Learned some more about word order. Lewis gives two relatively safe ways of breaking the usual word order. One of them is breaking the possessive izafet group which was discussed above. The result is very neat and unambiguous because both partners of the marriage are marked. Another one is called sentence-plus by some grammarians: qualifiers are added to the end of a sentence that is already grammatically complete in itself.
Kayseri´de bir damadı var, doktor.
This type sounds conversational, but they say it is frequent in old texts.
The question that rises is why these changes are done. Poets often break rules in order to express something new, I understand that, but what about ordinary speakers? I have a theory.

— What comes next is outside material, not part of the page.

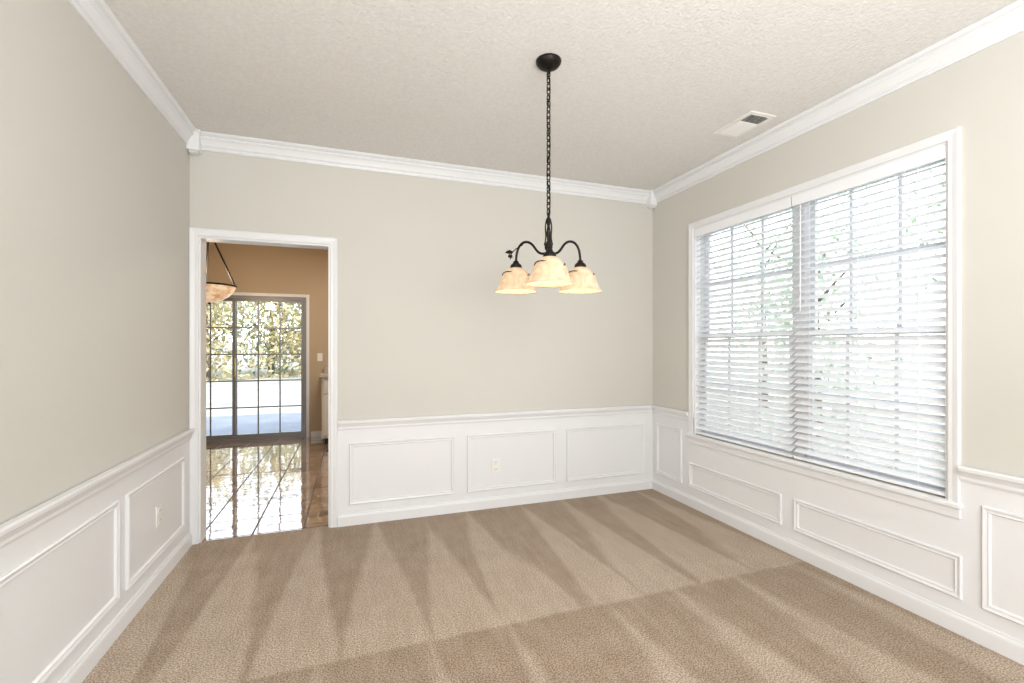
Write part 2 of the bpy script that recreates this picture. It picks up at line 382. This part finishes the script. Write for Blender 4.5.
for k in range(3):
    a=base+k*2*math.pi/3;c,s=math.cos(a),math.sin(a)
    P=lambda r,z,w=0:(r*c-w*s,r*s+w*c,z)
    arms.append([P(.010,1.785),P(.030,1.78),P(.065,1.79),P(.090,1.84),P(.135,1.862),P(.180,1.84),P(AR,1.79),P(AR,1.755)])
    rods.append([P(.010,1.955),P(.018,1.93),P(.020,1.90),P(.012,1.86),P(.024,1.825)])
    if k==2: tend.append([P(.150,1.842),P(.185,1.832),P(.215,1.815),P(.235,1.795,-.01),P(.240,1.78,-.02)])
    vine=[]
    for q in range(15):
        an=q*math.pi*2/14+.5;rr=.068+.010*math.sin(q*1.3);zz=1.689+.014*math.sin(q*1.1)
        vine.append((AR*c+rr*math.cos(an),AR*s+rr*math.sin(an),zz))
    tend.append(vine)
    revolve('socket_%d'%k,[(0,1.765),(.012,1.763),(.016,1.752),(.024,1.746),(.030,1.738),(.030,1.722),(.024,1.720),(0,1.720)],M['iron'],ch,(AR*c,AR*s,0),24)
    revolve('glass_shade_%d'%k,sh_prof,M['shade'],ch,(AR*c,AR*s,1.602),40,.003)
    revolve('bulb_%d'%k,[(0,.10),(.012,.10),(.014,.085),(.024,.065),(.028,.045),(.022,.025),(.010,.016),(0,.014)],M['bulb'],ch,(AR*c,AR*s,1.612),20)
    for (lr,lz,lw,sg) in (((.225,1.80,-.015,1),(.212,1.815,.0,-1)) if k==2 else ()):
        L=Vector(P(lr,lz,lw));d=Vector((c*.9+s*.4*sg,s*.9-c*.4*sg,-.1)).normalized();up=Vector((0,0,1));side_=d.cross(up).normalized()
        ln=.042;wd=.014
        up2=(up+side_*.8).normalized();side_=d.cross(up2).normalized()
        vs=[L,L+d*ln*.35+side_*wd,L+d*ln*.7+side_*wd*.7,L+d*ln,L+d*ln*.7-side_*wd*.7,L+d*ln*.35-side_*wd,L+d*ln*.5+up2*.006]
        o=obj('leaf',[tuple(q) for q in vs],[(0,1,6),(1,2,6),(2,3,6),(3,4,6),(4,5,6),(5,0,6)],M['iron'],ch)
        sm=o.modifiers.new('s','SOLIDIFY');sm.thickness=.002
    li=bpy.data.lights.new('shade_light','POINT');li.energy=1.3;li.color=(1,.75,.48);li.shadow_soft_size=.03
    lo_=bpy.data.objects.new('shade_light_%d'%k,li);lo_.location=(AR*c,AR*s,1.59);link(lo_,ch)
tube('arms',arms,.0065,M['iron'],ch)
tube('hub_rods',rods,.0035,M['iron'],ch)
tube('tendrils',tend,.0026,M['iron'],ch)

# ---------------------------------------------------------------- breakfast room beyond
KX0,KX1,KY0,KY1=-3.3,1.6,YB+.12,7.2
boxes('floor_tile',[(KX0,KX1,YB+.03,KY1+.14,-.12,-.002)],M['tile'])
SX0,SX1,SZ=-2.46,-.62,2.02
boxes('wall_far_west',[(KX0,SX0,KY1,KY1+.14,0,C)],M['orange'])
boxes('wall_far_east',[(SX1,KX1,KY1,KY1+.14,0,C)],M['orange'])
boxes('wall_far_header',[(SX0,SX1,KY1,KY1+.14,SZ,C)],M['orange'])
boxes('wall_far_left',[(KX0-.12,KX0,KY0,KY1+.14,0,C)],M['orange'])
boxes('wall_far_right',[(KX1,KX1+.12,KY0,KY1+.14,0,C)],M['orange'])
boxes('wall_near_kitchen',[(KX0,DX0-CW,KY0,KY0+.004,0,C),(DX1+CW,KX1,KY0,KY0+.004,0,C),(DX0-CW,DX1+CW,KY0,KY0+.004,DZ+CW,C)],M['orange'])
boxes('wall_far_stub',[(KX0-.12,XL-.12,KY0-.1,KY0,0,C)],M['orange'])
boxes('baseboard_far',[(SX1+.06,-.4,KY1-.014,KY1,0,.085)],M['white'])
sd=empty('door_1')
ff=lambda a,b,n:(a,KY1-n,b)
sweep('casing',[([(SX0,0),(SX0,SZ),(SX1,SZ),(SX1,0)],False)],[(0,0),(0,.014),(.035,.016),(.04,.012),(.04,0)],ff,M['white'],sd)
fr_=[];gg=[];mu=[]
fr_+=[(SX0,SX0+.03,KY1,KY1+.12,0,SZ),(SX1-.03,SX1,KY1,KY1+.12,0,SZ),(SX0+.03,SX1-.03,KY1,KY1+.12,SZ-.035,SZ),(SX0+.03,SX1-.03,KY1,KY1+.12,-.002,.03)]
xm=-1.535
for (a,b,y) in ((SX0+.03,xm+.025,KY1+.07),(xm-.025,SX1-.03,KY1+.03)):
    z0,z1=.03,SZ-.035;s=.042
    fr_+=[(a,a+s,y,y+.03,z0,z1),(b-s,b,y,y+.03,z0,z1),(a+s,b-s,y,y+.03,z0,z0+.06),(a+s,b-s,y,y+.03,z1-s,z1)]
    gg.append((a+s,b-s,y+.014,y+.016,z0+.06,z1-s))
    for k in (1,2):
        xx=a+s+(b-a-2*s)*k/3;mu.append((xx-.009,xx+.009,y+.008,y+.022,z0+.06,z1-s))
    for k in range(1,5):
        zz=z0+.06+(z1-z0-.10)*k/5;mu.append((a+s,b-s,y+.0085,y+.0215,zz-.009,zz+.009))
boxes('panel_frames',fr_,M['alum'],sd);boxes('muntins',mu,M['alum'],sd);boxes('panes',gg,M['glass'],sd)
boxes('handle',[(xm+.0,xm+.015,KY1+.0,KY1+.03,.9,1.15)],M['grout'],sd,.004)
sw=empty('light_switch')
boxes('cover_plate',[(-.475,-.405,KY1-.006,KY1,1.10,1.215)],M['plate'],sw,.002)
boxes('toggle',[(-.446,-.434,KY1-.016,KY1-.006,1.145,1.17)],M['plate'],sw,.002)
cb=empty('base_cabinet')
KB=KY1-.03
boxes('carcass',[(-.38,1.55,6.56,KB,.09,.90)],M['cab'],cb,.003)
boxes('toe_kick',[(-.34,1.53,6.62,KB,-.002,.09)],M['dark'],cb)
boxes('countertop',[(-.41,1.56,6.52,KB,.90,.94)],M['counter'],cb,.006)
boxes('backsplash',[(-.38,1.56,KB-.02,KB,.94,1.04)],M['counter'],cb)
drs=[]
for k in range(4):
    a=-.36+k*.475;drs+=[(a,a+.45,6.542,6.56,.13,.66),(a,a+.45,6.542,6.56,.69,.87)]
boxes('doors',drs,M['cab'],cb,.006)
PX,PY=-1.37,5.4
pn=empty('pendant_lamp',(PX,PY,0))
revolve('canopy',[(0,2.70),(.03,2.705),(.06,2.725),(.065,2.7395),(0,2.7395)],M['iron'],pn)
revolve('stem',[(0,2.50),(.006,2.50),(.006,2.71),(0,2.71)],M['iron'],pn,seg=12)
revolve('hub',[(0,2.44),(.014,2.45),(.02,2.47),(.014,2.50),(0,2.505)],M['iron'],pn,seg=20)
revolve('bowl',[(0,1.765),(.05,1.77),(.11,1.79),(.17,1.83),(.21,1.875),(.235,1.925),(.24,1.935)],M['bowl'],pn,thick=.004)
revolve('rim_ring',[(.236,1.925),(.246,1.925),(.246,1.942),(.236,1.942),(.236,1.925)],M['iron'],pn)
st=[]
for k in range(3):
    a=math.radians(-8+120*k);st.append([(.012*math.cos(a),.012*math.sin(a),2.47),(.06*math.cos(a),.06*math.sin(a),2.36),(.17*math.cos(a),.17*math.sin(a),2.10),(.24*math.cos(a),.24*math.sin(a),1.935)])
tube('straps',st,.009,M['iron'],pn)
revolve('finial',[(0,1.74),(.008,1.745),(.01,1.755),(.006,1.765),(0,1.768)],M['iron'],pn,seg=16)
li=bpy.data.lights.new('pendant_light','POINT');li.energy=25;li.color=(1,.78,.54);li.shadow_soft_size=.08
lo_=bpy.data.objects.new('pendant_bulb',li);lo_.location=(0,0,2.02);link(lo_,pn)

# ---------------------------------------------------------------- outside
boxes('ground',[(-40,40,-25,60,-.35,-.20)],M['grass'])
boxes('patio',[(-4.5,1.5,KY1+.14,10.4,-.2,-.06)],M['patio'])
def tree(name,loc,h,rad,m,leaves=2600,trunk=.09,low=.3,ls=.09):
    e=empty(name,loc)
    tube('trunk',[[(0,0,0),(.03*h*.2,.02,h*.3),(-.02,.05,h*.6),(.03,0,h*.92)]],trunk,M['bark'],e,taper=lambda t:1.2-t)
    br=[]
    for k in range(9):
        a=random.uniform(0,6.28);z=h*random.uniform(low,.8);r=rad*random.uniform(.5,.9)
        br.append([(0,0,z),(r*.4*math.cos(a),r*.4*math.sin(a),z+.12*h),(r*math.cos(a),r*math.sin(a),z+.2*h)])
    tube('branches',br,trunk*.3,M['bark'],e,taper=lambda t:1.1-t)
    V=[];Fc=[]
    cl=[]
    for k in range(26):
        a=random.uniform(0,6.28);z=random.uniform(low,1);rr=rad*math.sqrt(max(.05,1-((z-(low+1)/2)/((1-low)/2+.08))**2))*random.uniform(.2,.95)
        cl.append((rr*math.cos(a),rr*math.sin(a),z*h))
    for k in range(leaves):
        cx,cy,cz=random.choice(cl);s=rad*.30
        p=Vector((random.gauss(cx,s),random.gauss(cy,s),max(.05,random.gauss(cz,s))))
        d=Vector((random.gauss(0,1),random.gauss(0,1),random.gauss(0,1))).normalized();u=d.orthogonal().normalized();
        l=ls*random.uniform(.6,1.4);q=len(V)
        V+=[tuple(p-d*l),tuple(p+u*l*.45),tuple(p+d*l),tuple(p-u*l*.45)];Fc.append((q,q+1,q+2,q+3))
    obj('foliage',V,Fc,m,e)
tree('tree',(7.4,5.6,-.2),5.0,1.4,M['leafp'],2400)
tree('tree',(9.6,8.6,-.2),5.5,1.6,M['leafp'],2400)
tree('tree',(9.0,3.6,-.2),4.6,1.1,M['leafp'],1300)
tree('tree',(9.6,.9,-.2),4.8,1.3,M['leafp'],1300)
tree('shrub',(5.6,4.3,-.2),1.5,.7,M['leafp'],700,.03,.1,.07)
tree('shrub',(5.8,2.4,-.2),1.8,.6,M['leafp'],600,.03,.1,.07)
tree('shrub',(5.8,.7,-.2),1.4,.7,M['leafp'],700,.03,.1,.07)
for (x,y,h,r,mm) in ((-6.5,25,6,2.6,'leafy'),(-2.2,26,5.6,2.6,'leafy'),(-11.5,26,6.5,2.9,'leafg'),(2.4,25,6,2.6,'leafg'),(-4.4,29.5,7,2.8,'leafg'),(-9,30,7.5,3,'leafy'),(.2,30.5,7,2.8,'leafy')):
    tree('tree',(x,y,-.2),h,r,M[mm],3000,.16,.06,.14)
pk=[]
x=-18
while x<12:
    pk.append((x,x+.13,37,37.02,-.2,1.6));x+=.14
fe=boxes('privacy_fence',pk,M['fence'])

# ---------------------------------------------------------------- light
w=bpy.data.worlds.new('w');scn.world=w;w.use_nodes=True;nt=w.node_tree;bg=nt.nodes['Background']
tc=nt.nodes.new('ShaderNodeTexCoord');sx=nt.nodes.new('ShaderNodeSeparateXYZ');rp=nt.nodes.new('ShaderNodeValToRGB')
nt.links.new(tc.outputs['Generated'],sx.inputs[0]);nt.links.new(sx.outputs[2],rp.inputs[0])
rp.color_ramp.elements[0].color=(.94,.97,1,1);rp.color_ramp.elements[1].color=(.68,.82,1,1);rp.color_ramp.elements[1].position=.5
nt.links.new(rp.outputs[0],bg.inputs[0]);bg.inputs[1].default_value=4.6
def light(name,typ,loc,rot,e,col=(1,1,1),size=None,sizey=None,**k):
    l=bpy.data.lights.new(name,typ);l.energy=e;l.color=col
    if typ=='AREA': l.shape='RECTANGLE';l.size=size;l.size_y=sizey
    for a,b in k.items():setattr(l,a,b)
    o=bpy.data.objects.new(name,l);o.location=loc;o.rotation_euler=[math.radians(r) for r in rot];link(o);return o
light('sun','SUN',(0,0,10),(40,0,-40),3.0,(1,.95,.88),angle=math.radians(1))
light('room_fill','AREA',(.4,-1.35,1.6),(92,0,-10),98,(.98,.985,1),2.2,1.6)  # added fill from behind the camera, not a lamp of the room
light('ceiling_fill','AREA',(.8,-.5,1.45),(166,0,0),42,(.98,.985,1),1.6,1.2)  # added upward fill to brighten the ceiling, no real source there
light('kitchen_area_light','AREA',(.3,5.6,2.68),(0,0,0),34,(1,.93,.83),.8,.8)  # warm area light pointing down in the far room, no fixture modelled

# ---------------------------------------------------------------- camera
cam=bpy.data.cameras.new('camera');cam.sensor_width=36;cam.lens=36*457/1024;cam.shift_y=4.5/1024;cam.clip_start=.02
co=bpy.data.objects.new('camera',cam);co.location=(0,0,1.32);co.rotation_euler=(math.radians(90),0,math.radians(-19.3));link(co)
scn.camera=co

I always had a feeling Turkish speakers think differently. Most of the learners in this site speak an SVO language. It means dropping the information little by little, taking your time, adding some things that come to your mind while you are pronouncing your sentence. It doesn´t need much concentration, you just let it flow. But if you want to say something in standard Turkish, you need to have the thought clear and well sorted in your head before you even open your mouth. Otherwise the place of modifiers just slips from your lips before you decide what to put there. What I say looks like a joke and maybe it is but there are linguists who find explanations for language phenomena trying to study the utterance as a simple chain of words instead of getting deep into their mutual relations. Changing the word order gives the Turkish speaker air and oxygen to let it flow, of course in the limits of syntactic ruling and the context.
These are just thoughts. Not that I would ever intentionally break the word order. At least not for some years. But you can´t escape the fact that natives do.